José María Peiró is currently Professor of Work and Organizational (W&O) Psychology of the University of Valencia, Spain. He is director of the Research Institute of Human Resources Psychology, Org. Development and Quality of Working life (IDOCAL). He is also senior researcher at the IVIE (Instituto Valenciano DE Investigaciones Económicas). Dr. Peiró is president-elect of International Association of Applied Psychology (IAAP). He served as president of the European Association of Work and Organizational Psychology (EAWOP) and is a Fellow of the Society for Industrial and Organizational Psychology (SIOP) and the European Academy of Occupational Health Psychology (EAOHP). He is the coordinator of the Erasmus Mundus Master Program of Work, Organization and Personnel Psychology taught by a consortium of five Universities: Barcelona, Bologna, Coimbra, Paris and Valencia. He has been a member of the Europsy project. He was the former associate editor of the European Journal of Work and Organizational Psychology.

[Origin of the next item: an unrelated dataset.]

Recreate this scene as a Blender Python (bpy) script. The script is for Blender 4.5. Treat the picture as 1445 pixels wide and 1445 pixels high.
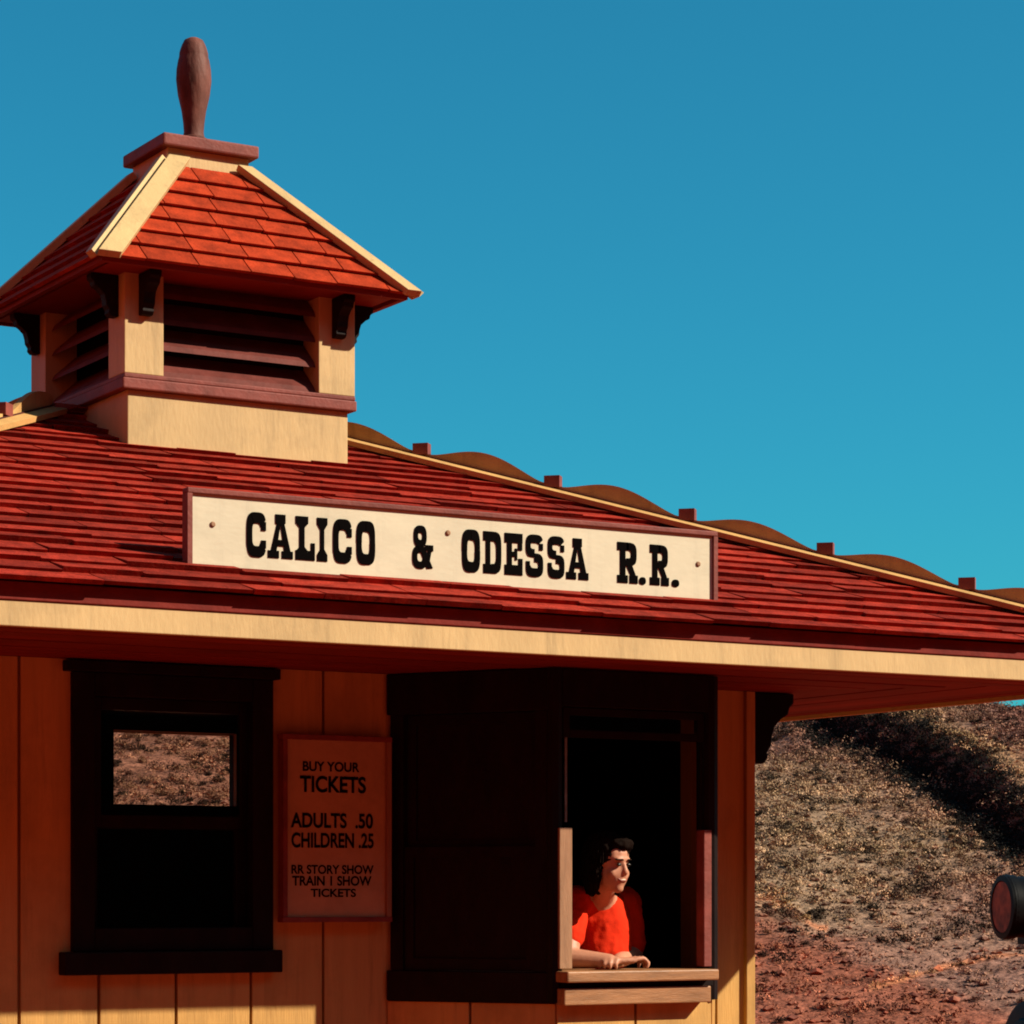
import bpy, bmesh, math, random
import numpy as np
from mathutils import Vector, Matrix, noise as mnoise

random.seed(7); rng = np.random.default_rng(7)
sc = bpy.context.scene
for o in list(bpy.data.objects): bpy.data.objects.remove(o)
COL = sc.collection
CZ = 1.45                       # camera height above the depot yard; all heights below are given from eye level

# ------------------------------------------------------------------ camera
FPX, CX, HOR, PSI = 3815.3, 722.5, 1265.0, math.radians(30.89)
cam = bpy.data.cameras.new('camera'); camo = bpy.data.objects.new('camera', cam); COL.objects.link(camo)
cam.sensor_width = 36; cam.lens = FPX/1445*36; cam.shift_y = (HOR-CX)/1445
cam.clip_start = .1; cam.clip_end = 3000
camo.location = (0, 0, CZ); camo.rotation_euler = (math.radians(90), 0, -PSI)
sc.camera = camo
sc.cycles.filter_width = 1.9

# ------------------------------------------------------------------ sky, sun, exposure
SUN_EL, SUN_AZ = math.radians(35.5), math.radians(48.5)      # azimuth counted to the right of the facade's outward normal
sdir = Vector((math.sin(SUN_AZ)*math.cos(SUN_EL), -math.cos(SUN_AZ)*math.cos(SUN_EL), math.sin(SUN_EL)))
w = bpy.data.worlds.new('World'); sc.world = w; w.use_nodes = True
wn = w.node_tree.nodes; wl = w.node_tree.links; wn.clear()
sky = wn.new('ShaderNodeTexSky'); sky.sky_type = 'NISHITA'; sky.sun_disc = False
sky.sun_elevation = SUN_EL; sky.sun_rotation = math.atan2(sdir.x, sdir.y)
sky.altitude = 700; sky.air_density = 1.0; sky.dust_density = 1.8; sky.ozone_density = 2.0
tint = wn.new('ShaderNodeMix'); tint.data_type = 'RGBA'; tint.blend_type = 'MULTIPLY'
tint.inputs['Factor'].default_value = 1; tint.inputs['B'].default_value = (.13, .92, .99, 1)
bg = wn.new('ShaderNodeBackground'); bg.inputs['Strength'].default_value = .063
wo = wn.new('ShaderNodeOutputWorld')
wl.new(sky.outputs['Color'], tint.inputs['A']); wl.new(tint.outputs['Result'], bg.inputs['Color']); wl.new(bg.outputs[0], wo.inputs['Surface'])
sl = bpy.data.lights.new('sun', 'SUN'); sl.energy = 4.6; sl.angle = math.radians(.5); sl.color = (1, .88, .70)
so = bpy.data.objects.new('sun', sl); COL.objects.link(so)
so.rotation_euler = sdir.to_track_quat('Z', 'Y').to_euler(); so.location = (10, -10, 20)
vs = sc.view_settings; vs.view_transform = 'Standard'; vs.look = 'None'; vs.gamma = 1; vs.exposure = .86
vs.use_curve_mapping = False

# ------------------------------------------------------------------ helpers
F = Vector((math.sin(PSI), math.cos(PSI), 0)); R = Vector((math.cos(PSI), -math.sin(PSI), 0))
def at(u, v, Y):
    """point seen in direction (u, v) of the surveyed photograph on the plane at depth Y (survey aid)"""
    r = F*FPX + R*(u-CX) + Vector((0, 0, 1))*(HOR-v)
    return r*(Y/r.y)

ORG = {}
def link(o, parent=None, origin=Vector((0, 0, 0))):
    COL.objects.link(o); ORG[o.name] = origin.copy()
    if parent is not None:
        o.parent = parent; o.location = origin-ORG[parent.name]
    else: o.location = origin
def props(o, label=None, cat=None, group=None, kind=None):
    if label: o['label'] = label
    if cat: o['category'] = cat
    if group: o['group'] = group
    if kind: o['kind'] = kind
    return o
def empty(name, loc, parent=None):
    o = bpy.data.objects.new(name, None); o.empty_display_size = .1
    link(o, parent, Vector((loc[0], loc[1], loc[2]+CZ))); return o

class MB:
    def __init__(s): s.v = []; s.f = []
    def add(s, vs, fs):
        b = len(s.v); s.v += [tuple(v) for v in vs]; s.f += [tuple(i+b for i in f) for f in fs]; return s
    def box(s, x0, x1, y0, y1, z0, z1):
        return s.add([(x0,y0,z0),(x1,y0,z0),(x1,y1,z0),(x0,y1,z0),(x0,y0,z1),(x1,y0,z1),(x1,y1,z1),(x0,y1,z1)],
                     [(3,2,1,0),(4,5,6,7),(0,1,5,4),(1,2,6,5),(2,3,7,6),(3,0,4,7)])
    def hexa(s, p):        # 8 corner points: bottom ring then top ring (counter-clockwise)
        return s.add(p, [(3,2,1,0),(4,5,6,7),(0,1,5,4),(1,2,6,5),(2,3,7,6),(3,0,4,7)])
    def bar(s, a, b, w, h, up=(0, 0, 1)):
        a = Vector(a); b = Vector(b); d = (b-a).normalized(); up = Vector(up)
        x = d.cross(up).normalized()*(w/2); y = x.cross(d).normalized()*(h/2)
        return s.hexa([a-x-y, a+x-y, a+x+y, a-x+y, b-x-y, b+x-y, b+x+y, b-x+y])
    def prism(s, poly, off):
        """extrude a planar polygon (3D points) by vector off"""
        n = len(poly); off = Vector(off); P = [Vector(p) for p in poly]
        return s.add(P+[p+off for p in P], [tuple(range(n))[::-1], tuple(range(n, 2*n))]+[(i, (i+1) % n, n+(i+1) % n, n+i) for i in range(n)])
    def tube(s, a, b, r0, r1, n=16, caps=True):
        a = Vector(a); b = Vector(b); d = (b-a).normalized()
        x = d.orthogonal().normalized(); y = d.cross(x)
        vs = []
        for c, r in ((a, r0), (b, r1)):
            vs += [c+(x*math.cos(k*2*math.pi/n)+y*math.sin(k*2*math.pi/n))*r for k in range(n)]
        fs = [(i, (i+1) % n, n+(i+1) % n, n+i) for i in range(n)]
        if caps: fs += [tuple(range(n))[::-1], tuple(range(n, 2*n))]
        return s.add(vs, fs)
    def lathe(s, c, axis, prof, n=24):
        """prof: list of (along axis, radius)"""
        c = Vector(c); d = Vector(axis).normalized(); x = d.orthogonal().normalized(); y = d.cross(x)
        vs = []; m = len(prof)
        for t, r in prof:
            vs += [c+d*t+(x*math.cos(k*2*math.pi/n)+y*math.sin(k*2*math.pi/n))*r for k in range(n)]
        fs = [(j*n+i, j*n+(i+1) % n, (j+1)*n+(i+1) % n, (j+1)*n+i) for j in range(m-1) for i in range(n)]
        fs += [tuple(range(n))[::-1], tuple(range((m-1)*n, m*n))]
        return s.add(vs, fs)
    def build(s, name, mat, parent=None, bevel=0, smooth=False, fix=True):
        P = [Vector(v)+Vector((0, 0, CZ)) for v in s.v]
        lo = Vector([min(p[i] for p in P) for i in range(3)]); hi = Vector([max(p[i] for p in P) for i in range(3)])
        c = (lo+hi)/2; c.z = lo.z
        me = bpy.data.meshes.new(name); me.from_pydata([p-c for p in P], [], s.f)
        if fix:
            bm = bmesh.new(); bm.from_mesh(me); bmesh.ops.recalc_face_normals(bm, faces=bm.faces); bm.to_mesh(me); bm.free()
        me.materials.append(mat)
        if smooth: me.polygons.foreach_set('use_smooth', [True]*len(me.polygons))
        o = bpy.data.objects.new(name, me); link(o, parent, c)
        if bevel:
            b = o.modifiers.new('bevel', 'BEVEL'); b.width = bevel; b.segments = 2; b.limit_method = 'ANGLE'; b.angle_limit = math.radians(40)
        if smooth:
            me.set_sharp_from_angle(angle=math.radians(40))
        return o

# ------------------------------------------------------------------ materials
ALB = .62                       # scales all material colours down alike; with raised exposure, shade renders deeper
def mat(name, col, rough=.6, var=.12, scale=8, stretch=(1, 1, 1), bump=.15, bscale=60, hue=None, spec=.35, rnd=0, metallic=0, dirt=0, streak=0):
    m = bpy.data.materials.new(name); m.use_nodes = True
    n = m.node_tree.nodes; l = m.node_tree.links; b = n['Principled BSDF']
    tc = n.new('ShaderNodeTexCoord'); mp = n.new('ShaderNodeMapping'); mp.inputs['Scale'].default_value = stretch
    geo = n.new('ShaderNodeNewGeometry'); oi = n.new('ShaderNodeObjectInfo')
    add = n.new('ShaderNodeVectorMath'); add.operation = 'ADD'
    sh = n.new('ShaderNodeVectorMath'); sh.operation = 'SCALE'; sh.inputs['Scale'].default_value = 7
    cmb = n.new('ShaderNodeCombineXYZ')
    for k in range(3): l.new(oi.outputs['Random'], cmb.inputs[k])
    l.new(cmb.outputs[0], sh.inputs[0]); l.new(geo.outputs['Position'], add.inputs[0]); l.new(sh.outputs[0], add.inputs[1])
    l.new(add.outputs[0], mp.inputs['Vector'])
    no = n.new('ShaderNodeTexNoise'); no.inputs['Scale'].default_value = scale; no.inputs['Detail'].default_value = 6; no.inputs['Roughness'].default_value = .65
    l.new(mp.outputs[0], no.inputs['Vector'])
    c = Vector(col)*ALB; lo = [max(0, x*(1-var*1.6)) for x in c]; hi = [min(1, x*(1+var*1.2)) for x in c]
    if hue: hi = hue
    cr = n.new('ShaderNodeValToRGB'); cr.color_ramp.elements[0].position = .3; cr.color_ramp.elements[1].position = .72
    cr.color_ramp.elements[0].color = (*lo, 1); cr.color_ramp.elements[1].color = (*hi, 1)
    l.new(no.outputs['Fac'], cr.inputs['Fac']); out = cr.outputs['Color']
    if dirt:
        n3 = n.new('ShaderNodeTexNoise'); n3.inputs['Scale'].default_value = 2.3; n3.inputs['Detail'].default_value = 8; n3.inputs['Roughness'].default_value = .7
        l.new(add.outputs[0], n3.inputs['Vector'])
        r3 = n.new('ShaderNodeValToRGB'); r3.color_ramp.elements[0].position = .52; r3.color_ramp.elements[1].position = .75
        r3.color_ramp.elements[0].color = (0, 0, 0, 1); r3.color_ramp.elements[1].color = (dirt, dirt, dirt, 1)
        l.new(n3.outputs['Fac'], r3.inputs['Fac'])
        mx = n.new('ShaderNodeMix'); mx.data_type = 'RGBA'; mx.inputs['B'].default_value = (*[x*.45*ALB for x in col], 1)
        l.new(r3.outputs['Color'], mx.inputs['Factor']); l.new(out, mx.inputs['A']); out = mx.outputs['Result']
    if streak:
        m4 = n.new('ShaderNodeMapping'); m4.inputs['Scale'].default_value = (14, 14, .9); l.new(add.outputs[0], m4.inputs['Vector'])
        n4 = n.new('ShaderNodeTexNoise'); n4.inputs['Scale'].default_value = 1.6; n4.inputs['Detail'].default_value = 7; n4.inputs['Roughness'].default_value = .7
        l.new(m4.outputs[0], n4.inputs['Vector'])
        r4 = n.new('ShaderNodeMapRange'); r4.inputs['From Min'].default_value = .54; r4.inputs['From Max'].default_value = .74; r4.inputs['To Max'].default_value = streak
        l.new(n4.outputs['Fac'], r4.inputs['Value'])
        x4 = n.new('ShaderNodeMix'); x4.data_type = 'RGBA'; x4.inputs['B'].default_value = (*[x*.4*ALB for x in col], 1)
        l.new(r4.outputs[0], x4.inputs['Factor']); l.new(out, x4.inputs['A']); out = x4.outputs['Result']
    if rnd:
        mr = n.new('ShaderNodeMapRange'); mr.inputs['To Min'].default_value = 1-rnd; mr.inputs['To Max'].default_value = 1+rnd
        l.new(oi.outputs['Random'], mr.inputs['Value'])
        hs = n.new('ShaderNodeHueSaturation'); l.new(mr.outputs[0], hs.inputs['Value']); l.new(out, hs.inputs['Color']); out = hs.outputs['Color']
    l.new(out, b.inputs['Base Color'])
    b.inputs['Roughness'].default_value = rough; b.inputs['Specular IOR Level'].default_value = spec; b.inputs['Metallic'].default_value = metallic
    if bump:
        n2 = n.new('ShaderNodeTexNoise'); n2.inputs['Scale'].default_value = bscale; n2.inputs['Detail'].default_value = 4
        l.new(mp.outputs[0], n2.inputs['Vector'])
        bp = n.new('ShaderNodeBump'); bp.inputs['Strength'].default_value = bump; bp.inputs['Distance'].default_value = .01
        l.new(n2.outputs['Fac'], bp.inputs['Height']); l.new(bp.outputs[0], b.inputs['Normal'])
    return m
def glass(name):
    m = bpy.data.materials.new(name); m.use_nodes = True
    n = m.node_tree.nodes; l = m.node_tree.links; n.clear()
    t = n.new('ShaderNodeBsdfTransparent'); t.inputs['Color'].default_value = (.86, .87, .85, 1)
    g = n.new('ShaderNodeBsdfGlossy'); g.inputs['Roughness'].default_value = .02
    fr = n.new('ShaderNodeFresnel'); fr.inputs['IOR'].default_value = 1.27
    mx = n.new('ShaderNodeMixShader'); o = n.new('ShaderNodeOutputMaterial')
    l.new(fr.outputs[0], mx.inputs[0]); l.new(t.outputs[0], mx.inputs[1]); l.new(g.outputs[0], mx.inputs[2]); l.new(mx.outputs[0], o.inputs['Surface'])
    return m
def vmat(name, rough=.9, bump=.3, bscale=30):
    """colour from the mesh attribute 'tone' (each clump's own colour)"""
    m = bpy.data.materials.new(name); m.use_nodes = True
    n = m.node_tree.nodes; l = m.node_tree.links; b = n['Principled BSDF']
    a = n.new('ShaderNodeAttribute'); a.attribute_name = 'tone'; l.new(a.outputs['Color'], b.inputs['Base Color'])
    b.inputs['Roughness'].default_value = rough; b.inputs['Specular IOR Level'].default_value = .15
    return m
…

Lori Foster Thompson is an associate professor of Psychology at North Carolina State University. Her area of specialization lies at the intersection of I-O psychology and technology, with a notable proportion of her work dealing with global issues, such as the application of technology and I-O to humanitarian work within and outside of developing countries. She currently leads a task force on Humanitarian Work Psychology for the International Association of Applied Psychology, Division 1. She is also a member of the Society for I-O Psychology’s (SIOP’s) Executive Board where she oversees three committees, including International Affairs. Lori has taught graduate I-O courses domestically and abroad and has traveled to various countries including Myanmar, Thailand, Vietnam, Singapore, Hong Kong, Japan, New Zealand, Australia, Spain, Italy, France, England, Ireland, Sweden, Norway, and Mexico. She is founder and editor of the “Spotlight on Global I-O” column for SIOP’s quarterly publication, TIP.